Bismillahirrahmanirrahim
Assalumalaikum warahmatullahi wabarakatuh.

De Nuttige Planten van Nederlandsch-Indië yang kurang lebih artinya Tumbuhan Berguna dari Hindia-Belanda adalah salah satu buku karangan Karel Heyne (1877-1947) -seorang karyawan di Kebun Raya Bogor yang dulunya bekerja di Koniklijk Paketvaart Matschappij (KPM; Perusahaan Perkapalan Kerajaan [Hindia Belanda]), salah satu artikel karangan saya di Wikipedia Indonesia.
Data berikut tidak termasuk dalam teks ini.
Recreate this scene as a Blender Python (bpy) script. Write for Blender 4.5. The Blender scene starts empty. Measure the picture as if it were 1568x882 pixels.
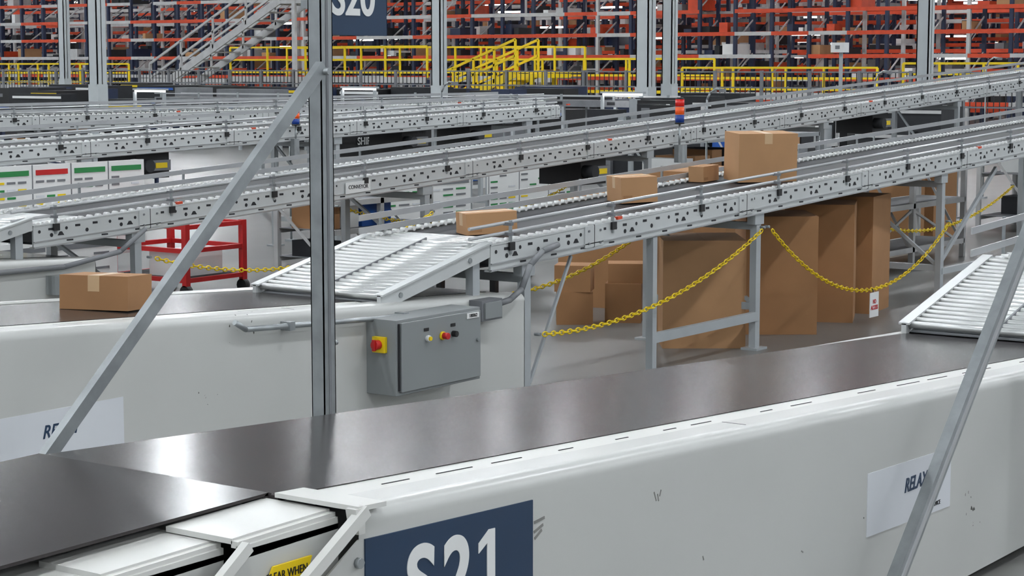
import bpy, math, random
from mathutils import Vector, Matrix
random.seed(7)
S=bpy.context.scene
H=1.56
# ---------------------------------------------------------------- materials
def lin(c):
    return tuple(((x/255)/12.92 if x/255<=0.04045 else ((x/255+0.055)/1.055)**2.4) for x in c)
def mat(name,rgb,rough=.5,metal=0,var=.06,scale=6,bump=0,emit=0,spec=.5,coat=0,stretch=None):
    m=bpy.data.materials.new(name); m.use_nodes=True
    nt=m.node_tree; n=nt.nodes; l=nt.links; b=n['Principled BSDF']
    c=lin(rgb)
    tc=n.new('ShaderNodeTexCoord'); mp=n.new('ShaderNodeMapping')
    l.new(tc.outputs['Object'],mp.inputs['Vector'])
    if stretch: mp.inputs['Scale'].default_value=stretch
    nz=n.new('ShaderNodeTexNoise'); nz.inputs['Scale'].default_value=scale; nz.inputs['Detail'].default_value=5
    l.new(mp.outputs['Vector'],nz.inputs['Vector'])
    cr=n.new('ShaderNodeValToRGB')
    cr.color_ramp.elements[0].position=.3; cr.color_ramp.elements[1].position=.7
    cr.color_ramp.elements[0].color=(*[max(0,x*(1-var)) for x in c],1)
    cr.color_ramp.elements[1].color=(*[min(1,x*(1+var)) for x in c],1)
    l.new(nz.outputs['Fac'],cr.inputs['Fac']); l.new(cr.outputs['Color'],b.inputs['Base Color'])
    b.inputs['Roughness'].default_value=rough; b.inputs['Metallic'].default_value=metal
    b.inputs['Specular IOR Level'].default_value=spec
    if coat: b.inputs['Coat Weight'].default_value=coat; b.inputs['Coat Roughness'].default_value=.15
    if bump:
        bp=n.new('ShaderNodeBump'); bp.inputs['Strength'].default_value=bump; bp.inputs['Distance'].default_value=.01
        l.new(nz.outputs['Fac'],bp.inputs['Height']); l.new(bp.outputs['Normal'],b.inputs['Normal'])
    if emit:
        b.inputs['Emission Color'].default_value=(*c,1); b.inputs['Emission Strength'].default_value=emit
    return m
def scuffed(name,rgb):
    """painted sheet metal with sparse dark chips"""
    m=mat(name,rgb,.34,0,.03,1.5,coat=.12)
    nt=m.node_tree;n=nt.nodes;l=nt.links;b=n['Principled BSDF']
    src=b.inputs['Base Color'].links[0].from_socket
    tc=n['Texture Coordinate']
    v=n.new('ShaderNodeTexNoise'); v.inputs['Scale'].default_value=38; v.inputs['Detail'].default_value=3
    v2=n.new('ShaderNodeTexNoise'); v2.inputs['Scale'].default_value=2.6
    l.new(tc.outputs['Object'],v.inputs['Vector']); l.new(tc.outputs['Object'],v2.inputs['Vector'])
    mu=n.new('ShaderNodeMath'); mu.operation='MULTIPLY'
    l.new(v.outputs['Fac'],mu.inputs[0]); l.new(v2.outputs['Fac'],mu.inputs[1])
    r=n.new('ShaderNodeValToRGB'); e=r.color_ramp.elements
    e[0].position=.466; e[0].color=(0,0,0,1); e[1].position=.478; e[1].color=(1,1,1,1)
    l.new(mu.outputs[0],r.inputs['Fac'])
    mx=n.new('ShaderNodeMixRGB'); l.new(r.outputs['Color'],mx.inputs['Fac']); l.new(src,mx.inputs['Color1'])
    mx.inputs['Color2'].default_value=(.06,.055,.05,1)
    l.new(mx.outputs['Color'],b.inputs['Base Color'])
    return m
M={}
M['panel']=scuffed('painted_panel',(193,194,191))
M['panel2']=mat('painted_trim',(212,212,208),.35,0,.03,3)
M['belt']=mat('rubber_belt',(60,57,57),.19,0,.25,5,bump=.008,spec=.09,stretch=(.22,8,1))
M['belt_dk']=mat('roller_belt',(44,44,47),.55,0,.12,4,spec=.3,stretch=(.3,6,1))
M['galv']=mat('galvanised_steel',(160,165,167),.38,.65,.16,14)
M['steel']=mat('grey_painted_steel',(170,175,178),.42,.1,.05,6)
M['frame']=mat('conveyor_frame_paint',(196,199,199),.4,.1,.05,5)
M['alu']=mat('bright_rail',(190,192,194),.3,.45,.05,8)
M['roller']=mat('roller_steel',(208,210,209),.3,.5,.05,10)
M['white']=mat('white_plastic',(228,229,228),.45,0,.02)
M['black']=mat('black_plastic',(24,24,26),.5,0,.1)
M['hole']=mat('dark_slot',(36,36,40),.8,0,.1)
M['ctrl']=mat('control_box_grey',(134,138,139),.45,0,.03,3)
M['navy']=mat('sign_navy',(28,54,82),.45,0,.04,4)
M['card']=mat('cardboard',(180,138,98),.8,0,.06,5,bump=.05)
M['card2']=mat('cardboard_dark',(160,118,80),.85,0,.08,4,bump=.05)
M['tape']=mat('packing_tape',(202,170,132),.35,0,.03)
M['yellow']=mat('safety_yellow',(236,204,16),.45,0,.05)
M['red']=mat('red_paint',(190,30,32),.4,0,.05)
M['blue']=mat('blue_paint',(36,88,168),.4,0,.05)
M['orange']=mat('rack_orange',(204,70,34),.5,0,.14)
M['uprt']=mat('rack_navy',(30,42,70),.5,0,.12)
M['silver']=mat('rack_galvanised',(188,188,188),.5,.2,.1)
M['green']=mat('poster_green',(40,130,70),.5,0,.05)
M['col']=mat('column_paint',(180,186,188),.5,0,.03)
M['dark']=mat('dark_mesh',(34,36,40),.7,0,.15)
M['grey']=mat('mid_grey',(116,118,122),.6,0,.15)
M['scuff']=mat('rubber_scuff',(128,127,124),.6,0,.2,30)
M['lamp']=mat('lamp_emitter',(246,251,255),.5,0,0,emit=185)
M['tube']=mat('tube_emitter',(252,252,250),.5,0,0,emit=9)
M['beac_o']=mat('beacon_orange',(235,90,30),.25,0,.03,emit=.1)
M['beac_r']=mat('beacon_red',(205,30,25),.25,0,.03,emit=.1)
M['beac_b']=mat('beacon_blue',(25,60,140),.25,0,.03,emit=.05)
M['wall']=mat('wall_paint',(200,202,204),.7,0,.04,1)
M['ceil']=mat('ceiling_deck',(172,175,180),.8,0,.05,1)
M['paper']=mat('paper_white',(212,215,220),.5,0,.02)
M['floor']=mat('polished_concrete',(116,116,114),.34,0,.12,.9,spec=.4)
# ---------------------------------------------------------------- mesh builder
class MB:
    def __init__(s): s.v=[];s.f=[];s.m=[];s.sm=[];s.mats=[]
    def mi(s,k):
        if k not in s.mats: s.mats.append(k)
        return s.mats.index(k)
    def face(s,idx,k,smooth=False): s.f.append(idx);s.m.append(s.mi(k));s.sm.append(smooth)
    def hexa(s,p,k):
        b=len(s.v); s.v+= [tuple(q) for q in p]
        for q in ((3,2,1,0),(4,5,6,7),(0,1,5,4),(1,2,6,5),(2,3,7,6),(3,0,4,7)):
            s.face([b+i for i in q],k)
    def box(s,x0,x1,y0,y1,z0,z1,k):
        s.hexa([(x0,y0,z0),(x1,y0,z0),(x1,y1,z0),(x0,y1,z0),(x0,y0,z1),(x1,y0,z1),(x1,y1,z1),(x0,y1,z1)],k)
    def sbox(s,x0,x1,y0,y1,zf,d0,d1,k):
        a,b=zf(x0),zf(x1)
        s.hexa([(x0,y0,a+d0),(x1,y0,b+d0),(x1,y1,b+d0),(x0,y1,a+d0),(x0,y0,a+d1),(x1,y0,b+d1),(x1,y1,b+d1),(x0,y1,a+d1)],k)
    def beam(s,p0,p1,w,h,k):
        p0=Vector(p0);p1=Vector(p1);d=(p1-p0).normalized()
        r=d.cross(Vector((0,0,1)))
        if r.length<1e-3: r=Vector((0,1,0))
        r.normalize(); u=r.cross(d).normalized()
        c=[]
        for p in (p0,p1):
            c.append([p-r*w/2-u*h/2,p+r*w/2-u*h/2,p+r*w/2+u*h/2,p-r*w/2+u*h/2])
        a,b=c
        s.hexa([a[0],b[0],b[1],a[1],a[3],b[3],b[2],a[2]],k)
    def tube(s,p0,p1,r,k,n=8,r2=None):
        p0=Vector(p0);p1=Vector(p1);d=(p1-p0).normalized()
        a=d.cross(Vector((0,0,1)))
        if a.length<1e-3: a=Vector((1,0,0))
        a.normalize(); u=a.cross(d); r2=r if r2 is None else r2
        b=len(s.v)
        for p,rr in ((p0,r),(p1,r2)):
            for i in range(n):
                t=2*math.pi*i/n
                s.v.append(tuple(p+a*rr*math.cos(t)+u*rr*math.sin(t)))
        for i in range(n):
            j=(i+1)%n; s.face([b+i,b+j,b+n+j,b+n+i],k,True)
        s.face([b+i for i in range(n)][::-1],k); s.face([b+n+i for i in range(n)],k)
    def pipe(s,pts,r,k,n=8):
        for a,b in zip(pts,pts[1:]): s.tube(a,b,r,k,n)
    def prism(s,pts,y0,y1,k):
        b=len(s.v);n=len(pts)
        s.v+=[(x,y0,z) for x,z in pts]+[(x,y1,z) for x,z in pts]
        s.face([b+i for i in range(n)],k); s.face([b+n+i for i in range(n)][::-1],k)
        for i in range(n):
            j=(i+1)%n; s.face([b+i,b+n+i,b+n+j,b+j],k)
    def loft(s,prof,x0,x1,zf,k,smooth=False):
        b=len(s.v);n=len(prof)
        for x in (x0,x1):
            for y,dz in prof:
                s.v.append((x,y,dz[1] if isinstance(dz,tuple) else zf(x)+dz))
        for i in range(n-1):
            s.face([b+i,b+n+i,b+n+i+1,b+i+1],k,smooth)
    def obj(s,name,bevel=0,parent=None,solid=0):
        me=bpy.data.meshes.new(name); me.from_pydata(s.v,[],s.f); me.update()
        for k in s.mats: me.materials.append(M[k])
        for i,p in enumerate(me.polygons): p.material_index=s.m[i]; p.use_smooth=s.sm[i]
        o=bpy.data.objects.new(name,me); S.collection.objects.link(o)
        if bevel:
            q=o.modifiers.new('bevel','BEVEL'); q.width=bevel; q.segments=2; q.limit_method='ANGLE'; q.angle_limit=math.radians(40)
        if parent: o.parent=parent
        return o
def text(body,name,loc,size,k,parent=None,rot=(math.pi/2,0,0),sx=1,offset=0,align='CENTER',shear=0):
    c=bpy.data.curves.new(name,'FONT'); c.body=body; c.size=size; c.align_x=align; c.align_y='CENTER'
    c.extrude=.0008; c.offset=offset; c.shear=shear; c.materials.append(M[k])
    o=bpy.data.objects.new(name,c); S.collection.objects.link(o)
    o.location=loc; o.rotation_euler=rot; o.scale=(sx,1,1)
    if parent: o.parent=parent
    return o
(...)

Saya dalam hal ini teringin untuk memasukkan beberapa tinjauan terhadap buku ini. Buku ini, memang sudah diterjemahkan dalam bahasa Indonesia sebagai Tumbuhan Berguna Indonesia (1988). Pada tahun ’50-an, pernah ada usaha untuk menerjemahkan buku ini dlm Bhs. Indonesia namun katanya buku ini terhadang masalah. Sial menghadang saya -yg mana aku tak bisa mendapati versi bahasa Indonesianya-, saya sampai sekarang hanya bisa mendapati versi bahasa Belandanya (jilid I-IV, ditambah edisi revisi jilid pertama) di sebagai salah satu kopiannya. Buku ini dikarangnya pada tahun 1913, beberapa tahun berselang setelah dikarang oleh F.S.A. de Clercq dan Maurits Greshoff pada tahun 1909. de Clercq sendiri rupanya adalah seorang pejabat jaman Hindia-Belanda yang bekerja di Maluku.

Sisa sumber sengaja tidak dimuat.